Legislation to give the U.S. Dept. of Transportation broader authority for oil and gas pipeline safety has cleared Congress and will soon be on President Obama's desk. Final action came on June 13, when the Senate unanimously approved the measure, just five days after the House had passed it, also unanimously. 

The bipartisan Protecting Our Infrastructure of Pipelines and Enhancing Safety, or PIPES, Act, directs DOT to write the first federal “minimum safety standards” for underground natural-gas storage facilities.

It also gives DOT the ability for the first time to impose “restrictions, prohibitions and safety measures” on multiple pipelines in the case of an “imminent hazard.”

In addition, the bill reauthorizes DOT’s Pipeline and Hazardous Materials Safety Administration (PHMSA), providing $605 million over four years.

Moreover, the legislation takes steps to prod PHMSA to complete regulations mandated by the last major pipeline bill, enacted in 2011, a provision that industry endorsed.

PHMSA has only completed slightly more than half of the 42 regulations that the 2011 law said it should produce, according to the House Transportation and Infrastructure and Energy and Commerce Committees.

The Associated General Contractors of America has supported the PIPES Act, spokesman Brian Turmail said in an email. He said AGC is “glad that the need to keep construction workers safe during the digging process continues to enjoy bipartisan support and will work to ensure the measure’s final passage and enactment.”

The Senate had passed a different pipeline bill in March. But Martin Edwards, vice president for legislative affairs at the Interstate Natural Gas Association of America (INGAA), said in an interview that Senate staffers consulted with House aides as they drafted the new bill. That clearly paved the way for the Senate's fast approval of the House-passed measure.

A important provision in the bill is its new standards for underground gas storage facilities, a provision spurred by last year’s gas leak at a Southern California Gas underground  storage site at Aliso Canyon near Los Angeles.
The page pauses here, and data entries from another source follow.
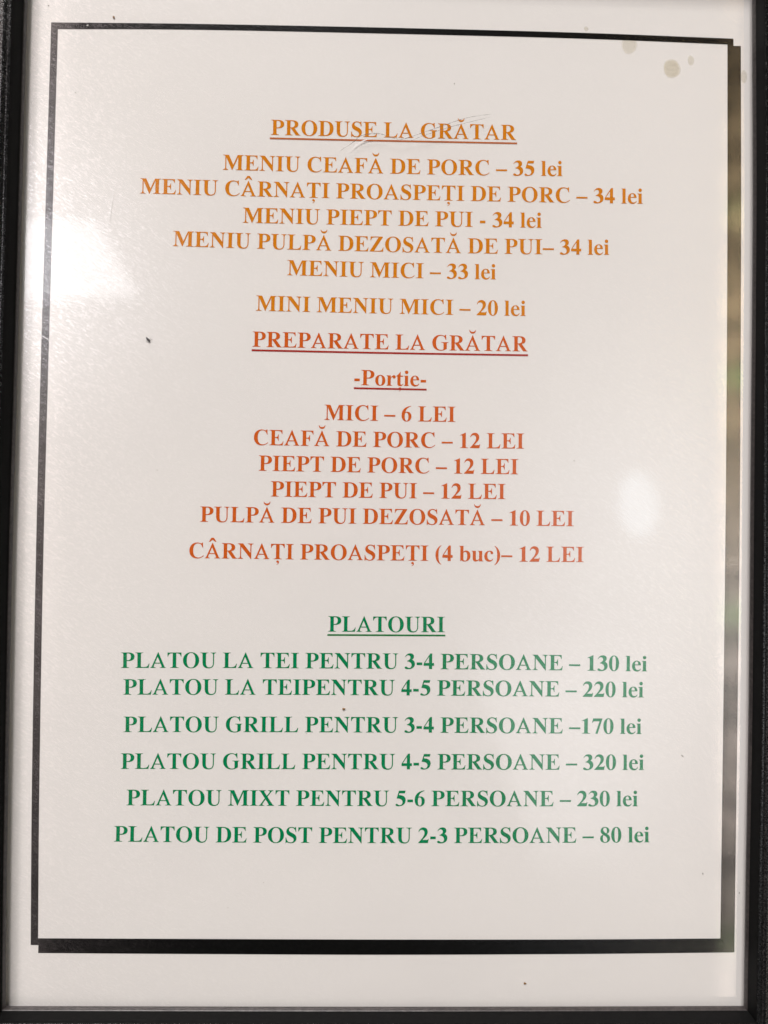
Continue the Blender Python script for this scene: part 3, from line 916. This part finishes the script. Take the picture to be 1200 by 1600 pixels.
lump("dirt_speck", 16.83, 111.42, 0.11, 0.17, 0.05, MAT['dark_speck'], "tiny dark speck on blank paper above the top heading", "speck", G)
lump("dust_speck", -84.80, 125.14, 0.26, 0.20, 0.06, MAT['pale_speck'], "white dust speck on the black top border", "speck", G, 0.4)
lump("dust_speck", -84.31, 126.16, 0.14, 0.14, 0.05, MAT['pale_speck'], "smaller white dust speck at the top border's upper edge", "speck", G)

# the dead gnat
gnat = empty("gnat", (-66.52 * MM, 38.33 * MM, 0.02 * MM), "tiny black dead gnat lying on the sheet below the glare at the left", "insect")


def gnat_part(name, x, y, rx, ry, rz, ang, zc):
    nu, nv = 10, 8
    v, f = [], []
    ca, sa = math.cos(ang), math.sin(ang)
    for j in range(nv + 1):
        th = math.pi * j / nv
        for i in range(nu):
            a = 2 * math.pi * i / nu
            px, py = rx * math.cos(th), ry * math.sin(th) * math.cos(a)
            v.append(((x + px * ca - py * sa) * MM, (y + px * sa + py * ca) * MM, (zc + rz * math.sin(th) * math.sin(a)) * MM))
    for j in range(nv):
        for i in range(nu):
            a, b = j * nu + i, j * nu + (i + 1) % nu
            f.append((a, b, b + nu, a + nu))
    return mesh_obj(name, v, f, MAT['gnat'], gnat, smooth=True)


gnat_part("body", 0.0, 0.0, 0.74, 0.30, 0.18, -0.85, 0.2)
gnat_part("head", -0.46, 0.52, 0.22, 0.21, 0.14, -0.85, 0.18)
wing = veil_material("gnat_wing", (0.22, 0.20, 0.18, 1), 0.35)
for a, ln in ((-0.15, 1.25), (-1.5, 1.1)):
    o = [(0, 0)]
    for k in range(9):
        t = k / 8
        o.append((ln * math.sin(t * math.pi / 2 + 0.2) * math.cos((t - 0.5) * 0.9), ln * 0.5 * (t - 0.5) * 0.9))
    v = [((x * math.cos(a) - y * math.sin(a)) * MM, (x * math.sin(a) + y * math.cos(a)) * MM, 0.30 * MM) for x, y in o]
    mesh_obj("wing", v, [tuple(range(len(v)))], wing, gnat)
for a, ln in ((0.5, 0.9), (2.3, 0.8), (3.4, 0.7), (-2.2, 0.8)):
    w = 0.03
    d = Vector((math.cos(a), math.sin(a)))
    nn = Vector((-d.y, d.x))
    v = []
    for s, z in ((0.1, 0.2), (0.55, 0.3), (1.0, 0.02)):
        for sg in (-1, 1):
            for dz in (0.0, 0.04):
                q = d * ln * s + nn * w * sg
                v.append((q.x * MM, q.y * MM, (z + dz) * MM))
    f = []
    for k in range(2):
        o = k * 4
        f += [(o, o + 4, o + 5, o + 1), (o + 2, o + 3, o + 7, o + 6), (o, o + 2, o + 6, o + 4), (o + 1, o + 5, o + 7, o + 3)]
    f += [(0, 1, 3, 2), (8, 10, 11, 9)]
    mesh_obj("leg", v, f, MAT['gnat'], gnat)
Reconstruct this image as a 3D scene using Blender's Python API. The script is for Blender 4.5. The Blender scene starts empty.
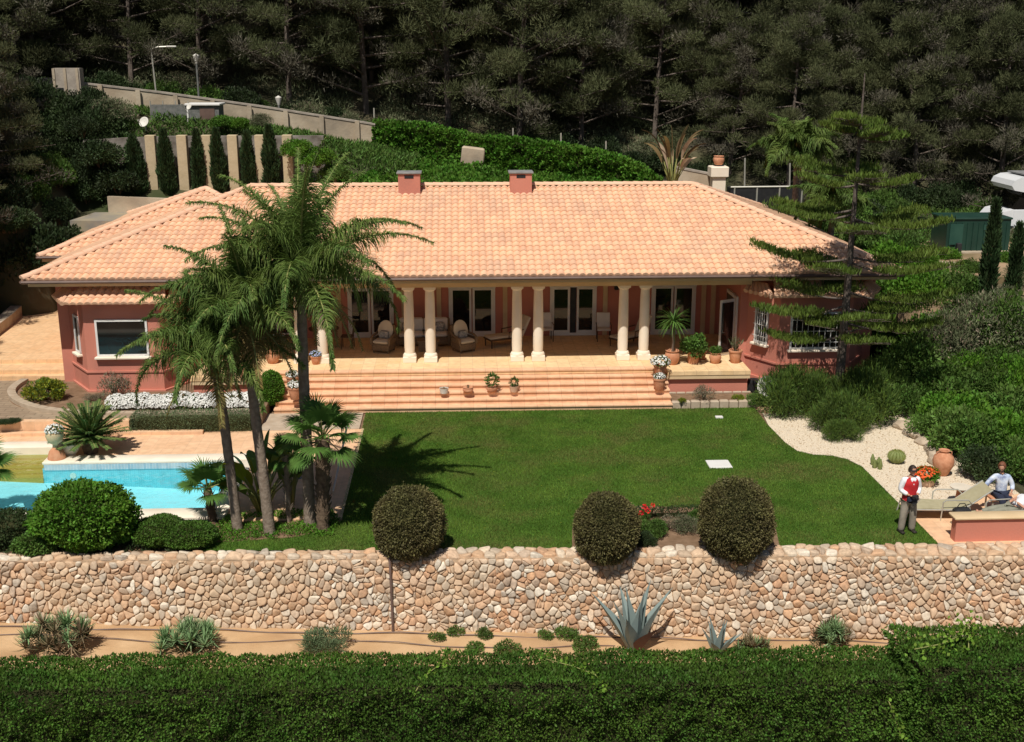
import bpy, bmesh, math, random
import numpy as np
from mathutils import Vector, Matrix, Quaternion, noise
PI = math.pi
rad = math.radians
random.seed(7)
RNG = np.random.default_rng(7)
scene = bpy.context.scene
C = scene.collection

# ------------------------------------------------------------------ camera
FPX = 1175.0; PITCH = rad(15.3); YAW = rad(-2.6); CAMH = 11.5
cam_d = bpy.data.cameras.new('camera'); cam = bpy.data.objects.new('camera', cam_d); C.objects.link(cam)
cam.location = (0, 0, CAMH); cam.rotation_euler = (PI/2 - PITCH, 0, YAW)
cam_d.sensor_width = 36.0; cam_d.lens = FPX*36.0/1024.0
cam_d.clip_start = 0.5; cam_d.clip_end = 2000
scene.camera = cam
# ------------------------------------------------------------------ world, sun, exposure
SUNV = Vector((-0.20, -0.57, 1.0)).normalized()
w = bpy.data.worlds.new('World'); scene.world = w; w.use_nodes = True
nt = w.node_tree
sky = nt.nodes.new('ShaderNodeTexSky'); sky.sky_type = 'NISHITA'; sky.sun_disc = False
sky.sun_elevation = math.asin(SUNV.z); sky.sun_rotation = math.atan2(SUNV.x, SUNV.y)
sky.air_density = 1.0; sky.dust_density = 1.0
nt.links.new(sky.outputs[0], nt.nodes['Background'].inputs[0]); nt.nodes['Background'].inputs[1].default_value = 0.05
sd = bpy.data.lights.new('sun', 'SUN'); sd.energy = 5.0; sd.angle = rad(0.5); sd.color = (1.0, 0.94, 0.85)
so = bpy.data.objects.new('sun', sd); C.objects.link(so); so.rotation_euler = SUNV.to_track_quat('Z', 'Y').to_euler(); so.location = (-20, -40, 60)
vs = scene.view_settings; vs.view_transform = 'Standard'; vs.look = 'None'; vs.exposure = -0.16; vs.gamma = 1.0; vs.use_curve_mapping = False

# ------------------------------------------------------------------ measuring helper (pixel -> point of the place)
_fw = Vector((math.sin(-YAW)*math.cos(PITCH), math.cos(YAW)*math.cos(PITCH), -math.sin(PITCH)))
_rt = Vector((math.cos(YAW), math.sin(YAW), 0)); _up = _rt.cross(_fw)
def _ray(x, y): return _fw + _rt*((x-512)/FPX) - _up*((y-371)/FPX)
def at(x, y, z=0.0):
    d = _ray(x, y); t = (z-CAMH)/d.z; return Vector((d.x*t, d.y*t, z))
def atY(x, y, Y):
    d = _ray(x, y); t = Y/d.y; return Vector((d.x*t, Y, CAMH+d.z*t))

# ------------------------------------------------------------------ materials
def pmat(name, c1, c2=None, scale=3.0, rough=0.85, bump=0.0, bscale=None, tint=0.0, trans=0.0, spec=0.3, objrand=0.0, c3=None, s3=0.4, metal=0.0, detail=4):
    m = bpy.data.materials.new(name); m.use_nodes = True
    n = m.node_tree.nodes; l = m.node_tree.links
    b = n['Principled BSDF']; b.inputs['Roughness'].default_value = rough; b.inputs['Specular IOR Level'].default_value = spec
    b.inputs['Metallic'].default_value = metal
    col = None
    tc = n.new('ShaderNodeTexCoord')
    if c2 is None: c2 = c1
    tx = n.new('ShaderNodeTexNoise'); tx.inputs['Scale'].default_value = scale; tx.inputs['Detail'].default_value = detail
    l.new(tc.outputs['Object'], tx.inputs['Vector'])
    rp = n.new('ShaderNodeValToRGB'); rp.color_ramp.elements[0].position = 0.35; rp.color_ramp.elements[1].position = 0.65
    rp.color_ramp.elements[0].color = (*c1, 1); rp.color_ramp.elements[1].color = (*c2, 1)
    l.new(tx.outputs['Fac'], rp.inputs[0]); col = rp.outputs[0]
    if c3 is not None:
        t3 = n.new('ShaderNodeTexNoise'); t3.inputs['Scale'].default_value = s3; t3.inputs['Detail'].default_value = 5
        l.new(tc.outputs['Object'], t3.inputs['Vector'])
        r3 = n.new('ShaderNodeValToRGB'); r3.color_ramp.elements[0].position = 0.48; r3.color_ramp.elements[1].position = 0.68
        l.new(t3.outputs['Fac'], r3.inputs[0])
        mx = n.new('ShaderNodeMix'); mx.data_type = 'RGBA'; l.new(r3.outputs[0], mx.inputs[0]); l.new(col, mx.inputs[6]); mx.inputs[7].default_value = (*c3, 1); col = mx.outputs[2]
    if tint or objrand:
        hs = n.new('ShaderNodeHueSaturation'); l.new(col, hs.inputs['Color']); col = hs.outputs[0]
        val = None
        if tint:
            a = n.new('ShaderNodeAttribute'); a.attribute_name = 'tint'
            mr = n.new('ShaderNodeMapRange'); mr.inputs[3].default_value = 1-tint; mr.inputs[4].default_value = 1+tint; l.new(a.outputs['Fac'], mr.inputs[0]); val = mr.outputs[0]
            mh = n.new('ShaderNodeMapRange'); mh.inputs[3].default_value = 0.5-0.05*tint; mh.inputs[4].default_value = 0.5+0.03*tint; l.new(a.outputs['Fac'], mh.inputs[0]); l.new(mh.outputs[0], hs.inputs['Hue'])
        if objrand:
            oi = n.new('ShaderNodeObjectInfo'); mr = n.new('ShaderNodeMapRange'); mr.inputs[3].default_value = 1-objrand; mr.inputs[4].default_value = 1+objrand; l.new(oi.outputs['Random'], mr.inputs[0])
            if val is None: val = mr.outputs[0]
            else:
                mu = n.new('ShaderNodeMath'); mu.operation = 'MULTIPLY'; l.new(val, mu.inputs[0]); l.new(mr.outputs[0], mu.inputs[1]); val = mu.outputs[0]
        l.new(val, hs.inputs['Value'])
    l.new(col, b.inputs['Base Color'])
    if bump:
        tb = n.new('ShaderNodeTexNoise'); tb.inputs['Scale'].default_value = bscale or scale*4; tb.inputs['Detail'].default_value = 6; l.new(tc.outputs['Object'], tb.inputs['Vector'])
        bp = n.new('ShaderNodeBump'); bp.inputs['Strength'].default_value = bump; bp.inputs['Distance'].default_value = 0.03; l.new(tb.outputs['Fac'], bp.inputs['Height']); l.new(bp.outputs[0], b.inputs['Normal'])
    if trans:
        tr = n.new('ShaderNodeBsdfTranslucent'); l.new(col, tr.inputs['Color']); ms = n.new('ShaderNodeMixShader'); ms.inputs[0].default_value = trans
        l.new(b.outputs[0], ms.inputs[1]); l.new(tr.outputs[0], ms.inputs[2]); l.new(ms.outputs[0], n['Material Output'].inputs['Surface'])
    return m

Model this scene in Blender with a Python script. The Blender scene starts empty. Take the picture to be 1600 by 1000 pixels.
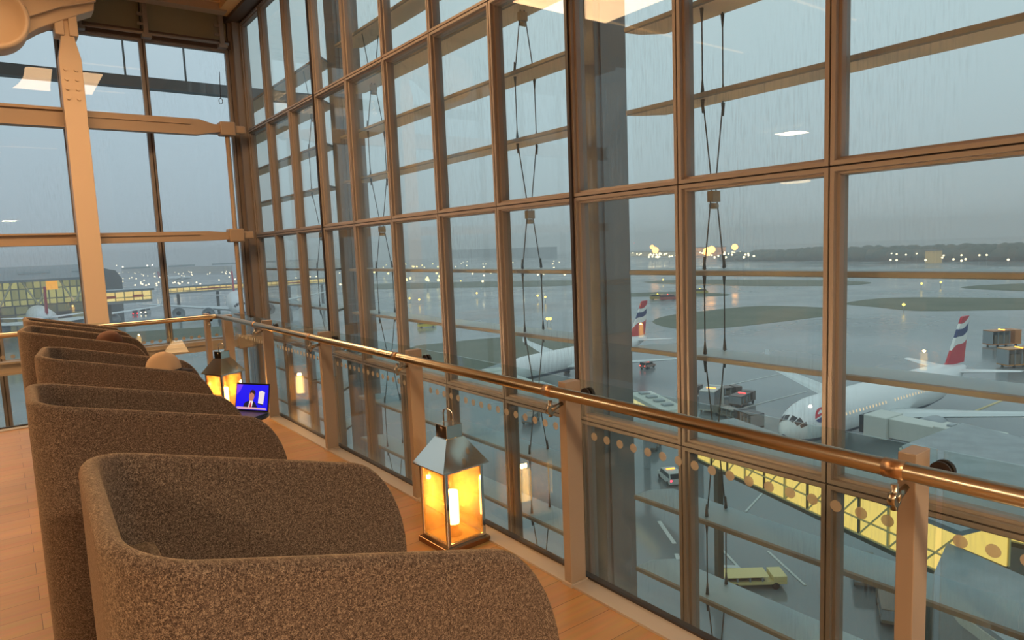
import bpy, bmesh, math, random
from mathutils import Vector, Matrix
random.seed(7)
C = bpy.context.scene.collection
SC = bpy.context.scene
PI = math.pi
# ------------------------------------------------------------------ camera
F_PX = 1058.75
YAW, PITCH, ROLL = 0.642828, 0.109015, -0.040955
EYE = 1.8                                  # floor is z = 0
def cam_axes():
    cy, sy, cp, sp = math.cos(YAW), math.sin(YAW), math.cos(PITCH), math.sin(PITCH)
    f = Vector((sy*cp, cy*cp, -sp)); r = Vector((cy, -sy, 0)); u = r.cross(f)
    cr, sr = math.cos(ROLL), math.sin(ROLL)
    return cr*r+sr*u, -sr*r+cr*u, f
CR, CU, CF = cam_axes()
cam_d = bpy.data.cameras.new('camera'); cam = bpy.data.objects.new('camera', cam_d); C.objects.link(cam)
cam_d.sensor_width = 36; cam_d.lens = F_PX/1600*36; cam_d.clip_start = 0.02; cam_d.clip_end = 6000
mw = Matrix(((CR.x, CU.x, -CF.x, 0), (CR.y, CU.y, -CF.y, 0), (CR.z, CU.z, -CF.z, EYE), (0, 0, 0, 1)))
cam.matrix_world = mw
SC.camera = cam
def ray(px, py): return CF*F_PX + CR*(px-800) - CU*(py-500)
def gp(px, py, z):                         # a place seen from the lounge, on the level z
    d = ray(px, py); t = (z-EYE)/d.z
    return Vector((d.x*t, d.y*t, z))
def xp(px, py, x):
    d = ray(px, py); t = x/d.x
    return Vector((x, d.y*t, EYE+d.z*t))
def yp(px, py, y):
    d = ray(px, py); t = y/d.y
    return Vector((d.x*t, y, EYE+d.z*t))
# ------------------------------------------------------------------ view, world, large lights
SC.view_settings.view_transform = 'Standard'; SC.view_settings.look = 'None'
SC.view_settings.exposure = 0.0; SC.view_settings.gamma = 1.0; SC.view_settings.use_curve_mapping = False
SC.cycles.transparent_max_bounces = 24
def lin(c):
    o = []
    for v in c:
        v = v/255.0
        o.append(v/12.92 if v <= .04045 else ((v+.055)/1.055)**2.4)
    return tuple(o)+(1.0,)
world = bpy.data.worlds.new('dusk_sky'); SC.world = world; world.use_nodes = True
wt = world.node_tree; wt.nodes.clear()
wo = wt.nodes.new('ShaderNodeOutputWorld'); wb = wt.nodes.new('ShaderNodeBackground')
wc = wt.nodes.new('ShaderNodeTexCoord'); ws = wt.nodes.new('ShaderNodeSeparateXYZ'); wr = wt.nodes.new('ShaderNodeValToRGB')
wn = wt.nodes.new('ShaderNodeTexNoise'); wn.inputs['Scale'].default_value = 2.2; wn.inputs['Detail'].default_value = 4
wm = wt.nodes.new('ShaderNodeMath'); wm.operation = 'MULTIPLY_ADD'; wm.inputs[1].default_value = .10
wt.links.new(wc.outputs['Generated'], ws.inputs[0]); wt.links.new(wc.outputs['Generated'], wn.inputs['Vector'])
wt.links.new(wn.outputs['Fac'], wm.inputs[0]); wt.links.new(ws.outputs['Z'], wm.inputs[2])
wt.links.new(wm.outputs[0], wr.inputs[0]); wt.links.new(wr.outputs[0], wb.inputs[0]); wt.links.new(wb.outputs[0], wo.inputs[0])
el = wr.color_ramp.elements
el[0].position = 0.03; el[0].color = lin((152, 166, 172))
el[1].position = 0.60; el[1].color = lin((190, 206, 212))
for pos, c in ((0.09, (156, 171, 178)), (0.22, (165, 183, 191)), (0.38, (176, 195, 202))):
    e = el.new(pos); e.color = lin(c)
wb.inputs[1].default_value = 1.34
def area_light(name, loc, rot, sx, sy, power, col, parent=None):
    d = bpy.data.lights.new(name, 'AREA'); d.shape = 'RECTANGLE'; d.size = sx; d.size_y = sy; d.energy = power; d.color = col
    o = bpy.data.objects.new(name, d); C.objects.link(o); o.location = loc; o.rotation_euler = rot
    if parent: o.parent = parent
    return o
WARM = (1.0, 0.72, 0.44)
LAMPS = [(-3.2, -2.4, 210), (-3.4, 3.4, 120), (-3.0, 8.2, 170), (0.6, -4.2, 520)]
for i, (x, y, e) in enumerate(LAMPS):
    area_light('lounge_downlight_glow', (x, y, 3.95), (0, 0, 0), .5, .5, e, WARM)
area_light('high_ceiling_glow', (.5, 11.2, 7.3), (0, 0, 0), 5, 3, 760, (1, .62, .32))
# ------------------------------------------------------------------ materials
MATS = {}
def mat(name, rgb, rough=.5, metal=0.0, emit=None, es=1.0, noise=None, bump=None, spec=None):
    if name in MATS: return MATS[name]
    m = bpy.data.materials.new(name); m.use_nodes = True; nt = m.node_tree; b = nt.nodes['Principled BSDF']
    b.inputs['Base Color'].default_value = lin(rgb); b.inputs['Roughness'].default_value = rough; b.inputs['Metallic'].default_value = metal
    if spec is not None: b.inputs['Specular IOR Level'].default_value = spec
    tc = nt.nodes.new('ShaderNodeTexCoord')
    if noise:
        rgb2, scale, det = noise
        n = nt.nodes.new('ShaderNodeTexNoise'); n.inputs['Scale'].default_value = scale; n.inputs['Detail'].default_value = det
        r = nt.nodes.new('ShaderNodeValToRGB'); r.color_ramp.elements[0].position = .38; r.color_ramp.elements[1].position = .64
        r.color_ramp.elements[0].color = lin(rgb); r.color_ramp.elements[1].color = lin(rgb2)
        nt.links.new(tc.outputs['Object'], n.inputs['Vector']); nt.links.new(n.outputs['Fac'], r.inputs[0]); nt.links.new(r.outputs[0], b.inputs['Base Color'])
    if bump:
        n2 = nt.nodes.new('ShaderNodeTexNoise'); n2.inputs['Scale'].default_value = bump[0]; n2.inputs['Detail'].default_value = 3
        bp = nt.nodes.new('ShaderNodeBump'); bp.inputs['Strength'].default_value = bump[1]; bp.inputs['Distance'].default_value = bump[2]
        nt.links.new(tc.outputs['Object'], n2.inputs['Vector']); nt.links.new(n2.outputs['Fac'], bp.inputs['Height']); nt.links.new(bp.outputs[0], b.inputs['Normal'])
    if emit:
        b.inputs['Emission Color'].default_value = lin(emit); b.inputs['Emission Strength'].default_value = es
    MATS[name] = m; return m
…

The leak began in October and wasn’t shut until February. According to the Environmental Defense Fund, the leak emitted an estimated 97,100 metric tons of methane. That lead to the evacuation of some 7,000 families, Rep. Brad Sherman (D-Calif.) said before the House vote.

Edwards says INGAA hopes that, as PHMSA writes the new safety requirements for gas storage facilities, it will draw on consensus standards and “best practices” that industry has developed after four years of discussion and drafting.

The emergency-order authority is another notable change from the status quo. Edwards says that PHMSA now has the ability to issue orders to operators of an individual pipeline to reduce or halt its operation until a problem is rectified. But, he adds, the PIPES Act provision would allow the agency to issue an emergency order to multiple pipelines at the same time.

But the legislation also says that, before PHMSA issues an emergency directive, it must consider the order’s impact on public health and safety, the local or regional economy and energy service. Edwards also notes that the PIPES Act allows industry to seek reviews of the emergency directives by a DOT administrative judge or by federal district courts.

Turmail says AGC is pleased that the bill includes state damage-prevention grants, which fund programs that affect contractors.

He also says the association also is “definitely intrigued” by a provision calling for a DOT study of how technologies, such as global positioning system digital mapping, can prevent damage to pipelines caused by excavation. Turmail notes, “We will be monitoring that one to see how effective that tactic is.”

Story updated and revised on June 13, with Senate vote.